Some examples: Viticci wants the ability to record, in video and sound, actions performed on the iPad; Speirs imagines having a digital equivalent of a transparent sheet to draw down over the iPad screen on which he could write with an Apple Pencil, thereby marking up, as it were, things that are happening in an app; and Merlin Mann, who has 450 apps on his iOS devices, wishes for the ability to batch-delete apps, for example, ones that he hasn’t used in two years or more.

Listening to the episode, I thought: These aren’t iOS users, not even power users, they’re meta-users.
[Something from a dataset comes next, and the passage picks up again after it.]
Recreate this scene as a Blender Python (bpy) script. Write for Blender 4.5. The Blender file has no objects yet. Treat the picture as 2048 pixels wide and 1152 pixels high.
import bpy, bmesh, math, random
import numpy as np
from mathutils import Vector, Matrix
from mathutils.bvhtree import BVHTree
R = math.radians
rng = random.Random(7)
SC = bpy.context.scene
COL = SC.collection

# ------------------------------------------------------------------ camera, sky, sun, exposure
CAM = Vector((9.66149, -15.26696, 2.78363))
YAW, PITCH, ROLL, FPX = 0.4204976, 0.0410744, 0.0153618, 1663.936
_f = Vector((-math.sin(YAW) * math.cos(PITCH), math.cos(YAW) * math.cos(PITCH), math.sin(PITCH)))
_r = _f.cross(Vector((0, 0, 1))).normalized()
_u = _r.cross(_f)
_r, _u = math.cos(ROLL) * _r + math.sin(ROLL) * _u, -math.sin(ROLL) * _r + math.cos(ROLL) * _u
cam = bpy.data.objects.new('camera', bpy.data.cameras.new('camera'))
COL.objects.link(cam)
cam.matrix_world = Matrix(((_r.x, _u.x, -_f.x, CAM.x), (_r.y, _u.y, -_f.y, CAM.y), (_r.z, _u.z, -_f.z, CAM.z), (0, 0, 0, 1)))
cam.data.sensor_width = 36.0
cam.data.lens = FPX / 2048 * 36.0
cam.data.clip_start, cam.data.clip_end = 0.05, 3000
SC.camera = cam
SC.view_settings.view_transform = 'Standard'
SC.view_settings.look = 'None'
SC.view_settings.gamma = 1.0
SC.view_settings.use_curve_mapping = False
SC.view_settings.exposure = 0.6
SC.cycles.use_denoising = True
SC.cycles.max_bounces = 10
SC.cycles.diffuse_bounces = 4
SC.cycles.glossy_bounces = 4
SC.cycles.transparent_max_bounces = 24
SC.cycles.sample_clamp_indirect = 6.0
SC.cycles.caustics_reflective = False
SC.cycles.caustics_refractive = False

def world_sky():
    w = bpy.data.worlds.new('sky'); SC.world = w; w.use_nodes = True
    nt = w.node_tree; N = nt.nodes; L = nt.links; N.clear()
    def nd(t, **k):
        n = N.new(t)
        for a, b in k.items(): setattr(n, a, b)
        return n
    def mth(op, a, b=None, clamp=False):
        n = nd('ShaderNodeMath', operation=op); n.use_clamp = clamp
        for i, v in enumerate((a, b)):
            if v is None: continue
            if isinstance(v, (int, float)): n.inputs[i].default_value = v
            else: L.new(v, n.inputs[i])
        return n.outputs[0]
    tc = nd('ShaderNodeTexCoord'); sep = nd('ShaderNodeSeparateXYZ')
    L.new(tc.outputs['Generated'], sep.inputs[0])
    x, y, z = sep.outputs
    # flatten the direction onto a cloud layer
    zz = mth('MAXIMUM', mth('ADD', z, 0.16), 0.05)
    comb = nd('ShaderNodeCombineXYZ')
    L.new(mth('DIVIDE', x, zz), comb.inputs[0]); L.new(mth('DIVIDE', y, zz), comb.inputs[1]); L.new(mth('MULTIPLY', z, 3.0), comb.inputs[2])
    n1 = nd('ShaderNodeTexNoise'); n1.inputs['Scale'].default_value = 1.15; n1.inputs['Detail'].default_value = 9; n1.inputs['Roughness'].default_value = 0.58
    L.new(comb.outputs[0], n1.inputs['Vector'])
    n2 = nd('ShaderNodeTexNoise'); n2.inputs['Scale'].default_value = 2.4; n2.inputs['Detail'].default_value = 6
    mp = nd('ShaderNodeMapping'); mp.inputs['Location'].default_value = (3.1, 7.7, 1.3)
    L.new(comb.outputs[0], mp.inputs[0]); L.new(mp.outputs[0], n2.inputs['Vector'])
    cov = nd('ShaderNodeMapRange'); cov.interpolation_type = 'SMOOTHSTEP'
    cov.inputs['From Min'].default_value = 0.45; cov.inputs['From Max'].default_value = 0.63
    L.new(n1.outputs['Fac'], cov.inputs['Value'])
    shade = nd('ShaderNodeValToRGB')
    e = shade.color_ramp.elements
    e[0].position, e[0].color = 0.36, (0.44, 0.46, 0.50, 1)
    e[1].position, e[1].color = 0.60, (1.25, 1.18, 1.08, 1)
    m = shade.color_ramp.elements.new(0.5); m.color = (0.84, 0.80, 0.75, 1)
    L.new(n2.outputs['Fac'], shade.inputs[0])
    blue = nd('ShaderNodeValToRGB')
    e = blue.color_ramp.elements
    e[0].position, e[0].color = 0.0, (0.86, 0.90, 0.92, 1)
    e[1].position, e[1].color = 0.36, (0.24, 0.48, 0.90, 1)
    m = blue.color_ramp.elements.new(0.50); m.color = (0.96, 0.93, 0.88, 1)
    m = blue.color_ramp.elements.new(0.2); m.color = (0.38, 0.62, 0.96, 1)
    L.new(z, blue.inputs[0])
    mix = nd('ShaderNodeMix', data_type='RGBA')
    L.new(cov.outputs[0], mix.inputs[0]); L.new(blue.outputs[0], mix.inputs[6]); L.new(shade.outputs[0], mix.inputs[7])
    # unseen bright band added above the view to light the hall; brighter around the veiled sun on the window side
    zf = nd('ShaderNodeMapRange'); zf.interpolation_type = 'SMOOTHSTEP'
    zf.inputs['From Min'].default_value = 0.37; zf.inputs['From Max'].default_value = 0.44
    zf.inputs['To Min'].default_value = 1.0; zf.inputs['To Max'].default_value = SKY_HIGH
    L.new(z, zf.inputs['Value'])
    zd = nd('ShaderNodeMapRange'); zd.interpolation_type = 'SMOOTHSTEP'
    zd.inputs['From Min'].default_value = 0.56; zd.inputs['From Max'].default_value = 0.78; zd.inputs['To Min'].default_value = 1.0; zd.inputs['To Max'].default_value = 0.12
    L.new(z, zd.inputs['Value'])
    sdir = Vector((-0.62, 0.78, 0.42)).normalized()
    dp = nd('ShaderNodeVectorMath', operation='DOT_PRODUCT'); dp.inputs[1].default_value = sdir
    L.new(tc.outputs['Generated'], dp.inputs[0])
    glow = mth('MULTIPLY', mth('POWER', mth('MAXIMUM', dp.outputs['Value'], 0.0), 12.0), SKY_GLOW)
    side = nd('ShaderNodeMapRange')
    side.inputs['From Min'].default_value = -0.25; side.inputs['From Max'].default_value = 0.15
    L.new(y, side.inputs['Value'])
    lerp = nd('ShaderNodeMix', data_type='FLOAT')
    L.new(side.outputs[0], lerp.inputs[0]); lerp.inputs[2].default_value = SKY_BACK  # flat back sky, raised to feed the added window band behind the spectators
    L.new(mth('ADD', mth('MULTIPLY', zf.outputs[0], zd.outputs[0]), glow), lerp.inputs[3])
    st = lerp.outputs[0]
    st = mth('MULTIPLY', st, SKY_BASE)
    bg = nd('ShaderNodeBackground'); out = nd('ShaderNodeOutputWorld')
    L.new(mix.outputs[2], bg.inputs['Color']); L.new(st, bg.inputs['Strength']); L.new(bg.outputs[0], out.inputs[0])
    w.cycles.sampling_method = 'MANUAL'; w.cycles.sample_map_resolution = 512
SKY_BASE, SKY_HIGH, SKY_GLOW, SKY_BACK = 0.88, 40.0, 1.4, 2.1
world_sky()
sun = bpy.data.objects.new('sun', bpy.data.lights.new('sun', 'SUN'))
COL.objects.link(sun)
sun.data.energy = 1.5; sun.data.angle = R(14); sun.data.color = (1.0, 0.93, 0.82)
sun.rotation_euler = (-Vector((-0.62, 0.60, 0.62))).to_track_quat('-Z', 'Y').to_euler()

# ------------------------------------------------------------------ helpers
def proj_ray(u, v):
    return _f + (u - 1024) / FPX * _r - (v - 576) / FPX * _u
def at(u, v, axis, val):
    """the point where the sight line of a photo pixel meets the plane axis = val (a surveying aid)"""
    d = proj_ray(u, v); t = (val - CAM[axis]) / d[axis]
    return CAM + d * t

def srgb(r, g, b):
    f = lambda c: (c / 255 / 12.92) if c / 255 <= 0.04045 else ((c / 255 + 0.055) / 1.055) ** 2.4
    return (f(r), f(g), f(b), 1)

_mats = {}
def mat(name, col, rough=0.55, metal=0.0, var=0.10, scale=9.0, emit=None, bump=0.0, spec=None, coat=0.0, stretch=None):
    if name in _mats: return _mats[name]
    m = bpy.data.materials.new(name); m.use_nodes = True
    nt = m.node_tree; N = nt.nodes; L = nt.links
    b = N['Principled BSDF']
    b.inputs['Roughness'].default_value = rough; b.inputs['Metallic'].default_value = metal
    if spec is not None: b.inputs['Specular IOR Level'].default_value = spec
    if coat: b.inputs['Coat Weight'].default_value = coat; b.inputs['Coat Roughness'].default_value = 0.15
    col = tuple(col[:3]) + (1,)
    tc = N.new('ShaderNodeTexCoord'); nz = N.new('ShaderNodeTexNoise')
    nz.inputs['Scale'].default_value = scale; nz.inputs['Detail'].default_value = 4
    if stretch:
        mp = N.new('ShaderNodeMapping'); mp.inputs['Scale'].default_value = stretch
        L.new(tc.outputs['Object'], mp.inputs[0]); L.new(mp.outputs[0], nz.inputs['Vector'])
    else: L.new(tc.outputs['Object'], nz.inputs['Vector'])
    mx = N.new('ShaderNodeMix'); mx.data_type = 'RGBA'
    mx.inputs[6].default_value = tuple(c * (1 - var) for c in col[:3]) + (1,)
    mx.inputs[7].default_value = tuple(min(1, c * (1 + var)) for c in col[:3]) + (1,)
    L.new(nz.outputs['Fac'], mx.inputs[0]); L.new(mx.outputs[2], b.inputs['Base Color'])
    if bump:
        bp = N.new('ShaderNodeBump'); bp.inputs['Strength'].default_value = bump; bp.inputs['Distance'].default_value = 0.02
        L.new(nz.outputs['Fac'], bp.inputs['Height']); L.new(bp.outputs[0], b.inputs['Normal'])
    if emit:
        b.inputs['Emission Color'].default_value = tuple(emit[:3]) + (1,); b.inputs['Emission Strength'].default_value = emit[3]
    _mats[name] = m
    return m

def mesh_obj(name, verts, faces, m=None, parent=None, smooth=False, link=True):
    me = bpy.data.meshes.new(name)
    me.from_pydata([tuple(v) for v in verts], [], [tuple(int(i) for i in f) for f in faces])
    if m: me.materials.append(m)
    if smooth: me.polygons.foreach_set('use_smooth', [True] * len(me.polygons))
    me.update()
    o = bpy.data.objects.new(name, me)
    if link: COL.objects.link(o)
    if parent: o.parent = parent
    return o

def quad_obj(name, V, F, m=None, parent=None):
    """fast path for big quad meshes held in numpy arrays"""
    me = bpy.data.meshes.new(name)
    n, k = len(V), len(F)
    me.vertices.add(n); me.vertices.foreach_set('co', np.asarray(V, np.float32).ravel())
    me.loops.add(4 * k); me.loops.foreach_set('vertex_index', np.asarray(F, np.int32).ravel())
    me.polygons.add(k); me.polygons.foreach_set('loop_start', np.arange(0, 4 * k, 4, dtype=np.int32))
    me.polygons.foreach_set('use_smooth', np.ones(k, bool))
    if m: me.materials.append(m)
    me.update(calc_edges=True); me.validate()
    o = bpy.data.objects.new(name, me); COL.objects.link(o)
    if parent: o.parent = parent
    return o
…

Viticci writes and talks about iOS for a living; Speirs teaches students how to use iPads; Mann makes his way in life talking about productivity, especially (though not only) on digital devices. Their iOS wish-lists make them the edgiest of edge-cases, because their uses are all about the uses of others.

As for me, a user neither power nor meta, many of my wishes for iOS involve things that Apple can’t do on its own. For instance:

  • I wish Bluetooth worked better, but Bluetooth is a standard Apple doesn’t control. No matter how well Apple handles its implementation of the standard, they can’t control how well device manufacturers handle their implementations. But in any case, given how long Bluetooth has been around, it really, really ought to work better than it does.
  • This site is on Blogger (sigh), and Google has withdrawn their iOS Blogger app and made sure that the Blogger UI doesn’t render properly on Safari for iOS — it seems that they’re trying to drive iOS users towards Chrome. (Also, there are no good blogging apps for iOS: some are abandonware, some have hideously ugly and non-intuitive UIs, and one, Blogo, demands that you sign up for an account and turn over your data to its owners.)
  • Many, many websites just don’t render properly on an iPad, and I expect will never do so. Which makes me wonder what Apple can do on its end (besides enabling Reader View, which is great) to improve poor rendering. E.g.: One of the most lasting problems in iOS involves selecting text, which can be extremely unpredictable: sometimes when you touch the screen nothing selects, while at other times when you’re trying to select just one word the whole page gets selected instead. But these problems almost always happen on websites, and are a function, I think, of the poor rendering in Safari for iOS. Is there anything that Apple can do about this, I wonder?

Among the things that Apple can definitely do something about, here are a few wishes from me:

  • When you’re connected to a wi-fi network and the signal gets weak or intermittent, and there’s another known network with a stronger signal available, your iOS device should switch to that better network automatically. Optimize for best connection.
  • Apple should strongly push developers to implement Split View.
  • Apple should strongly push developers of keyboard-friendly apps to implement keyboard shortcuts — and if they have Mac apps, the same shortcuts on both platforms (the people at Omni are great at this).
  • This is perhaps pie-in-the-sky, but I crave extensive, reliable natural-language image searching in Photos. But I expect we’ll get this from Google before we get it from Apple.